Retype the material in full, keeping every word the same.
# Start of Source excerpt
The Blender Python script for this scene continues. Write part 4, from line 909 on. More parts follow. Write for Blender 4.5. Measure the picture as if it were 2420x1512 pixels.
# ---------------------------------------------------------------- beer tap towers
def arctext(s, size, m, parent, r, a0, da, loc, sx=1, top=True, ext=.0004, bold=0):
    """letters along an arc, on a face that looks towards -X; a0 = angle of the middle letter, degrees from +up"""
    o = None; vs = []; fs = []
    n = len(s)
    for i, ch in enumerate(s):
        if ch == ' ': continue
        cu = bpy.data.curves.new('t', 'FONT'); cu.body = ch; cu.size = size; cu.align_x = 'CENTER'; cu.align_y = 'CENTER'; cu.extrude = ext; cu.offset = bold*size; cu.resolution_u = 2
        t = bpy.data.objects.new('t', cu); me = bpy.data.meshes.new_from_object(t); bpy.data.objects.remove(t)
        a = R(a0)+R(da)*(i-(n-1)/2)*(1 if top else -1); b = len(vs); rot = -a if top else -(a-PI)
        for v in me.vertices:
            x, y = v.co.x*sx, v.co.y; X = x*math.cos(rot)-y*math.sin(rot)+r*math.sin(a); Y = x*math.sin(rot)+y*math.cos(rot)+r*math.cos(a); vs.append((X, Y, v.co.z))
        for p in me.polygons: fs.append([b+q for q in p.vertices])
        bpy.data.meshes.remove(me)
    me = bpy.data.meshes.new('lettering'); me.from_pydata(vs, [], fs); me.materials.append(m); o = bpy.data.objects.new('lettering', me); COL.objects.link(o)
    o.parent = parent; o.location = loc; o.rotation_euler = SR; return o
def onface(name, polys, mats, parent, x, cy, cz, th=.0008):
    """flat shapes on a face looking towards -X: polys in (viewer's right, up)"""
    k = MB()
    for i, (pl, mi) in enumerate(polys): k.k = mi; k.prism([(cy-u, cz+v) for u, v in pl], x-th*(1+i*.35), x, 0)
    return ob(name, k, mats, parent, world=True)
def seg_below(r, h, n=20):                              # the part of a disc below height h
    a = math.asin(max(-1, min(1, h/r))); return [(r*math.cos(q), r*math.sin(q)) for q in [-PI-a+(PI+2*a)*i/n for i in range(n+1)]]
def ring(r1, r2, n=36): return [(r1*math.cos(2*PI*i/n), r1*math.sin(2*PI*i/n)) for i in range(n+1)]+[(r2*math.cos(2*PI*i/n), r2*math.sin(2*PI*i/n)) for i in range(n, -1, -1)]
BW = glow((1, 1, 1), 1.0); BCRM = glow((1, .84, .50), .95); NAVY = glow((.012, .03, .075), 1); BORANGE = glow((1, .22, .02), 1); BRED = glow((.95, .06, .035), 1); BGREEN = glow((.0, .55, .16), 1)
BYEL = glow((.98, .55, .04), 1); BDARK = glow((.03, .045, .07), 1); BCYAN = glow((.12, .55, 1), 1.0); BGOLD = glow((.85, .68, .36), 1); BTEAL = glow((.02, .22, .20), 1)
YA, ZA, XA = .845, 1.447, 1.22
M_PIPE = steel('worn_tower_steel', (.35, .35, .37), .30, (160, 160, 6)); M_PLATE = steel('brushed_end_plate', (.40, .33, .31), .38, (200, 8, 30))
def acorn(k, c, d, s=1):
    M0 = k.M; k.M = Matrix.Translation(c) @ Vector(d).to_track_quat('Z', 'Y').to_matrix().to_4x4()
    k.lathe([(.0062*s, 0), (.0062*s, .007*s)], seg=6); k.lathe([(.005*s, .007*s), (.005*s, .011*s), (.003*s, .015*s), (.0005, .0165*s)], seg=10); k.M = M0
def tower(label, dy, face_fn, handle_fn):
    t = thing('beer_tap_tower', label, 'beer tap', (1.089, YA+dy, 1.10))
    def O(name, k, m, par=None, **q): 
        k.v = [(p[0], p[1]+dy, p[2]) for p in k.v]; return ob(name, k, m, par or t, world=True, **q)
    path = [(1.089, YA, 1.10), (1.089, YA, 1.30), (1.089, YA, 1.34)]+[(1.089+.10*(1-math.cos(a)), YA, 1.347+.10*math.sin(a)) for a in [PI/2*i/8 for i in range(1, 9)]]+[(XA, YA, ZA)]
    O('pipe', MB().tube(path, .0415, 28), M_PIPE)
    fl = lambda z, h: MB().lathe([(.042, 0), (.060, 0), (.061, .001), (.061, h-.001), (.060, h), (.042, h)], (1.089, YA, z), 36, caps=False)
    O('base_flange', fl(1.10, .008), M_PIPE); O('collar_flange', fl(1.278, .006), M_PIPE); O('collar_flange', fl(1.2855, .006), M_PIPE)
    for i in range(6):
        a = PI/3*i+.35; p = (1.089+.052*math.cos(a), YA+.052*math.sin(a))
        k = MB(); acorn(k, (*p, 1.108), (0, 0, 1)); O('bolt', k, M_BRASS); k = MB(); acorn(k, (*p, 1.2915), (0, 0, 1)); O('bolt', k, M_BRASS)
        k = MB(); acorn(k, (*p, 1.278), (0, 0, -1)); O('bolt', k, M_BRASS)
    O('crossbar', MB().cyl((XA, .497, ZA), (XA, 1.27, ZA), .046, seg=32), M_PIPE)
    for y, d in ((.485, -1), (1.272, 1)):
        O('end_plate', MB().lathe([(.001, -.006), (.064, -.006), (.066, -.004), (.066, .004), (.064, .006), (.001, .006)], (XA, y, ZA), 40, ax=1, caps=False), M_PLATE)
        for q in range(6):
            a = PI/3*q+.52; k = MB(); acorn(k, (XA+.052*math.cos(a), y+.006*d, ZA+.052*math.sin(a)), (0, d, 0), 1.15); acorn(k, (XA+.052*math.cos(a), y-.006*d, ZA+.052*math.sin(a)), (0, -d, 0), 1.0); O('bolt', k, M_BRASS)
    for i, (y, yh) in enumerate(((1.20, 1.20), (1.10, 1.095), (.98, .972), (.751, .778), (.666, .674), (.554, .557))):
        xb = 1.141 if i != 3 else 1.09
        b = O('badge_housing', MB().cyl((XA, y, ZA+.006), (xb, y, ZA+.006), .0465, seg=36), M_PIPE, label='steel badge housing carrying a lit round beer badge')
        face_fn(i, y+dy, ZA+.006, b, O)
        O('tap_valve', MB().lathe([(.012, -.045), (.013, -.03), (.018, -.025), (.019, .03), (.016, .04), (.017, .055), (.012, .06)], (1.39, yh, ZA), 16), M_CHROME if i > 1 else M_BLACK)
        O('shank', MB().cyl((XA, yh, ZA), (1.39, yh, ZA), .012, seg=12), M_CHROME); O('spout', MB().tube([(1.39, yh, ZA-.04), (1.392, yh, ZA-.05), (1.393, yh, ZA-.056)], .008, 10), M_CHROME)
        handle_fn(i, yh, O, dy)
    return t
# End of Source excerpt
Answer:
The Blender Python script for this scene continues. Write part 4, from line 909 on. More parts follow. Write for Blender 4.5. Measure the picture as if it were 2420x1512 pixels.
# ---------------------------------------------------------------- beer tap towers
def arctext(s, size, m, parent, r, a0, da, loc, sx=1, top=True, ext=.0004, bold=0):
    """letters along an arc, on a face that looks towards -X; a0 = angle of the middle letter, degrees from +up"""
    o = None; vs = []; fs = []
    n = len(s)
    for i, ch in enumerate(s):
        if ch == ' ': continue
        cu = bpy.data.curves.new('t', 'FONT'); cu.body = ch; cu.size = size; cu.align_x = 'CENTER'; cu.align_y = 'CENTER'; cu.extrude = ext; cu.offset = bold*size; cu.resolution_u = 2
        t = bpy.data.objects.new('t', cu); me = bpy.data.meshes.new_from_object(t); bpy.data.objects.remove(t)
        a = R(a0)+R(da)*(i-(n-1)/2)*(1 if top else -1); b = len(vs); rot = -a if top else -(a-PI)
        for v in me.vertices:
            x, y = v.co.x*sx, v.co.y; X = x*math.cos(rot)-y*math.sin(rot)+r*math.sin(a); Y = x*math.sin(rot)+y*math.cos(rot)+r*math.cos(a); vs.append((X, Y, v.co.z))
        for p in me.polygons: fs.append([b+q for q in p.vertices])
        bpy.data.meshes.remove(me)
    me = bpy.data.meshes.new('lettering'); me.from_pydata(vs, [], fs); me.materials.append(m); o = bpy.data.objects.new('lettering', me); COL.objects.link(o)
    o.parent = parent; o.location = loc; o.rotation_euler = SR; return o
def onface(name, polys, mats, parent, x, cy, cz, th=.0008):
    """flat shapes on a face looking towards -X: polys in (viewer's right, up)"""
    k = MB()
    for i, (pl, mi) in enumerate(polys): k.k = mi; k.prism([(cy-u, cz+v) for u, v in pl], x-th*(1+i*.35), x, 0)
    return ob(name, k, mats, parent, world=True)
def seg_below(r, h, n=20):                              # the part of a disc below height h
    a = math.asin(max(-1, min(1, h/r))); return [(r*math.cos(q), r*math.sin(q)) for q in [-PI-a+(PI+2*a)*i/n for i in range(n+1)]]
def ring(r1, r2, n=36): return [(r1*math.cos(2*PI*i/n), r1*math.sin(2*PI*i/n)) for i in range(n+1)]+[(r2*math.cos(2*PI*i/n), r2*math.sin(2*PI*i/n)) for i in range(n, -1, -1)]
BW = glow((1, 1, 1), 1.0); BCRM = glow((1, .84, .50), .95); NAVY = glow((.012, .03, .075), 1); BORANGE = glow((1, .22, .02), 1); BRED = glow((.95, .06, .035), 1); BGREEN = glow((.0, .55, .16), 1)
BYEL = glow((.98, .55, .04), 1); BDARK = glow((.03, .045, .07), 1); BCYAN = glow((.12, .55, 1), 1.0); BGOLD = glow((.85, .68, .36), 1); BTEAL = glow((.02, .22, .20), 1)
YA, ZA, XA = .845, 1.447, 1.22
M_PIPE = steel('worn_tower_steel', (.35, .35, .37), .30, (160, 160, 6)); M_PLATE = steel('brushed_end_plate', (.40, .33, .31), .38, (200, 8, 30))
def acorn(k, c, d, s=1):
    M0 = k.M; k.M = Matrix.Translation(c) @ Vector(d).to_track_quat('Z', 'Y').to_matrix().to_4x4()
    k.lathe([(.0062*s, 0), (.0062*s, .007*s)], seg=6); k.lathe([(.005*s, .007*s), (.005*s, .011*s), (.003*s, .015*s), (.0005, .0165*s)], seg=10); k.M = M0
def tower(label, dy, face_fn, handle_fn):
    t = thing('beer_tap_tower', label, 'beer tap', (1.089, YA+dy, 1.10))
    def O(name, k, m, par=None, **q): 
        k.v = [(p[0], p[1]+dy, p[2]) for p in k.v]; return ob(name, k, m, par or t, world=True, **q)
    path = [(1.089, YA, 1.10), (1.089, YA, 1.30), (1.089, YA, 1.34)]+[(1.089+.10*(1-math.cos(a)), YA, 1.347+.10*math.sin(a)) for a in [PI/2*i/8 for i in range(1, 9)]]+[(XA, YA, ZA)]
    O('pipe', MB().tube(path, .0415, 28), M_PIPE)
    fl = lambda z, h: MB().lathe([(.042, 0), (.060, 0), (.061, .001), (.061, h-.001), (.060, h), (.042, h)], (1.089, YA, z), 36, caps=False)
    O('base_flange', fl(1.10, .008), M_PIPE); O('collar_flange', fl(1.278, .006), M_PIPE); O('collar_flange', fl(1.2855, .006), M_PIPE)
    for i in range(6):
        a = PI/3*i+.35; p = (1.089+.052*math.cos(a), YA+.052*math.sin(a))
        k = MB(); acorn(k, (*p, 1.108), (0, 0, 1)); O('bolt', k, M_BRASS); k = MB(); acorn(k, (*p, 1.2915), (0, 0, 1)); O('bolt', k, M_BRASS)
        k = MB(); acorn(k, (*p, 1.278), (0, 0, -1)); O('bolt', k, M_BRASS)
    O('crossbar', MB().cyl((XA, .497, ZA), (XA, 1.27, ZA), .046, seg=32), M_PIPE)
    for y, d in ((.485, -1), (1.272, 1)):
        O('end_plate', MB().lathe([(.001, -.006), (.064, -.006), (.066, -.004), (.066, .004), (.064, .006), (.001, .006)], (XA, y, ZA), 40, ax=1, caps=False), M_PLATE)
        for q in range(6):
            a = PI/3*q+.52; k = MB(); acorn(k, (XA+.052*math.cos(a), y+.006*d, ZA+.052*math.sin(a)), (0, d, 0), 1.15); acorn(k, (XA+.052*math.cos(a), y-.006*d, ZA+.052*math.sin(a)), (0, -d, 0), 1.0); O('bolt', k, M_BRASS)
    for i, (y, yh) in enumerate(((1.20, 1.20), (1.10, 1.095), (.98, .972), (.751, .778), (.666, .674), (.554, .557))):
        xb = 1.141 if i != 3 else 1.09
        b = O('badge_housing', MB().cyl((XA, y, ZA+.006), (xb, y, ZA+.006), .0465, seg=36), M_PIPE, label='steel badge housing carrying a lit round beer badge')
        face_fn(i, y+dy, ZA+.006, b, O)
        O('tap_valve', MB().lathe([(.012, -.045), (.013, -.03), (.018, -.025), (.019, .03), (.016, .04), (.017, .055), (.012, .06)], (1.39, yh, ZA), 16), M_CHROME if i > 1 else M_BLACK)
        O('shank', MB().cyl((XA, yh, ZA), (1.39, yh, ZA), .012, seg=12), M_CHROME); O('spout', MB().tube([(1.39, yh, ZA-.04), (1.392, yh, ZA-.05), (1.393, yh, ZA-.056)], .008, 10), M_CHROME)
        handle_fn(i, yh, O, dy)
    return t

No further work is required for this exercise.